Aim
Reproduce the following material exactly, including every line.

— start of Data block —

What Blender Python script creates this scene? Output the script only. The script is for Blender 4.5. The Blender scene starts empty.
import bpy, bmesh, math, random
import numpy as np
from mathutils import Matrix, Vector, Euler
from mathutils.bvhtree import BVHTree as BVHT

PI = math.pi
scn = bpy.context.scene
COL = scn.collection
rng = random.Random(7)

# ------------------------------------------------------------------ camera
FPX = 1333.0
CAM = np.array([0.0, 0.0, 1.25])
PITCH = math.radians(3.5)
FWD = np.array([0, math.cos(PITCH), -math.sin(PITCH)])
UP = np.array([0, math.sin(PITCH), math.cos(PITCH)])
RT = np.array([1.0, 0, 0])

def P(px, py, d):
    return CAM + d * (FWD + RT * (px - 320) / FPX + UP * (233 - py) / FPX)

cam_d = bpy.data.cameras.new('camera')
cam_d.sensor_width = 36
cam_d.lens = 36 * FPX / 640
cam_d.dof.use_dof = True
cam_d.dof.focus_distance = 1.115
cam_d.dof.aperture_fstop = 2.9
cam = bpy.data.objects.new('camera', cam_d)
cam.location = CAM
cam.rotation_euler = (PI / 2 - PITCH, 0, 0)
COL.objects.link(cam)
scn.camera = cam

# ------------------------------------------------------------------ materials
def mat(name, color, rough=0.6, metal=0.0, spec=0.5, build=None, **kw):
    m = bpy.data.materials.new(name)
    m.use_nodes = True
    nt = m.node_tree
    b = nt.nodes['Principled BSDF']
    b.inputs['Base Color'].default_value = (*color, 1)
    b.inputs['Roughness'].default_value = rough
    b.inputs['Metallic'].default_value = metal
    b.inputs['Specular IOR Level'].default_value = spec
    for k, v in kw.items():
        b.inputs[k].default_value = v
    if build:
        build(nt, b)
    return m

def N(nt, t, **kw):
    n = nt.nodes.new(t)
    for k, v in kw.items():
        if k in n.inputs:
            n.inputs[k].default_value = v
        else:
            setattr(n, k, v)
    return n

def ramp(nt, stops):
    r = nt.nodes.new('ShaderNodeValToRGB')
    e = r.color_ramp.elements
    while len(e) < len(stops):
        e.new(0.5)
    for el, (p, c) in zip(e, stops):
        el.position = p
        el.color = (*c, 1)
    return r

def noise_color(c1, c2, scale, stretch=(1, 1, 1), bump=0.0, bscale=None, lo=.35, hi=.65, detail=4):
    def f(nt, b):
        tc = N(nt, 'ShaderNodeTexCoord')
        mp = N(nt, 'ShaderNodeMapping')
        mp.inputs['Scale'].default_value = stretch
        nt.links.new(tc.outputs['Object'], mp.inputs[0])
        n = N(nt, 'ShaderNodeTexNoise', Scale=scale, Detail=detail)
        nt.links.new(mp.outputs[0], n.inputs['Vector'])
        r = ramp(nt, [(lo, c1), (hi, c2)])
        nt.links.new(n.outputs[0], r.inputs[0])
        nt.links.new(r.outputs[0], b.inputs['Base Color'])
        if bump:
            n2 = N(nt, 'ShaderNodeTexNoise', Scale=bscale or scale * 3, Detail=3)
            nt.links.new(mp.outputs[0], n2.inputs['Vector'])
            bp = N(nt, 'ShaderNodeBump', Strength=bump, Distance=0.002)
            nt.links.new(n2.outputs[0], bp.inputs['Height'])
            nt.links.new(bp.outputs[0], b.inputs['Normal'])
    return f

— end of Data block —

Answer to this task
What Blender Python script creates this scene? Output the script only. The script is for Blender 4.5. The Blender scene starts empty.
import bpy, bmesh, math, random
import numpy as np
from mathutils import Matrix, Vector, Euler
from mathutils.bvhtree import BVHTree as BVHT

PI = math.pi
scn = bpy.context.scene
COL = scn.collection
rng = random.Random(7)

# ------------------------------------------------------------------ camera
FPX = 1333.0
CAM = np.array([0.0, 0.0, 1.25])
PITCH = math.radians(3.5)
FWD = np.array([0, math.cos(PITCH), -math.sin(PITCH)])
UP = np.array([0, math.sin(PITCH), math.cos(PITCH)])
RT = np.array([1.0, 0, 0])

def P(px, py, d):
    return CAM + d * (FWD + RT * (px - 320) / FPX + UP * (233 - py) / FPX)

cam_d = bpy.data.cameras.new('camera')
cam_d.sensor_width = 36
cam_d.lens = 36 * FPX / 640
cam_d.dof.use_dof = True
cam_d.dof.focus_distance = 1.115
cam_d.dof.aperture_fstop = 2.9
cam = bpy.data.objects.new('camera', cam_d)
cam.location = CAM
cam.rotation_euler = (PI / 2 - PITCH, 0, 0)
COL.objects.link(cam)
scn.camera = cam

# ------------------------------------------------------------------ materials
def mat(name, color, rough=0.6, metal=0.0, spec=0.5, build=None, **kw):
    m = bpy.data.materials.new(name)
    m.use_nodes = True
    nt = m.node_tree
    b = nt.nodes['Principled BSDF']
    b.inputs['Base Color'].default_value = (*color, 1)
    b.inputs['Roughness'].default_value = rough
    b.inputs['Metallic'].default_value = metal
    b.inputs['Specular IOR Level'].default_value = spec
    for k, v in kw.items():
        b.inputs[k].default_value = v
    if build:
        build(nt, b)
    return m

def N(nt, t, **kw):
    n = nt.nodes.new(t)
    for k, v in kw.items():
        if k in n.inputs:
            n.inputs[k].default_value = v
        else:
            setattr(n, k, v)
    return n

def ramp(nt, stops):
    r = nt.nodes.new('ShaderNodeValToRGB')
    e = r.color_ramp.elements
    while len(e) < len(stops):
        e.new(0.5)
    for el, (p, c) in zip(e, stops):
        el.position = p
        el.color = (*c, 1)
    return r

def noise_color(c1, c2, scale, stretch=(1, 1, 1), bump=0.0, bscale=None, lo=.35, hi=.65, detail=4):
    def f(nt, b):
        tc = N(nt, 'ShaderNodeTexCoord')
        mp = N(nt, 'ShaderNodeMapping')
        mp.inputs['Scale'].default_value = stretch
        nt.links.new(tc.outputs['Object'], mp.inputs[0])
        n = N(nt, 'ShaderNodeTexNoise', Scale=scale, Detail=detail)
        nt.links.new(mp.outputs[0], n.inputs['Vector'])
        r = ramp(nt, [(lo, c1), (hi, c2)])
        nt.links.new(n.outputs[0], r.inputs[0])
        nt.links.new(r.outputs[0], b.inputs['Base Color'])
        if bump:
            n2 = N(nt, 'ShaderNodeTexNoise', Scale=bscale or scale * 3, Detail=3)
            nt.links.new(mp.outputs[0], n2.inputs['Vector'])
            bp = N(nt, 'ShaderNodeBump', Strength=bump, Distance=0.002)
            nt.links.new(n2.outputs[0], bp.inputs['Height'])
            nt.links.new(bp.outputs[0], b.inputs['Normal'])
    return f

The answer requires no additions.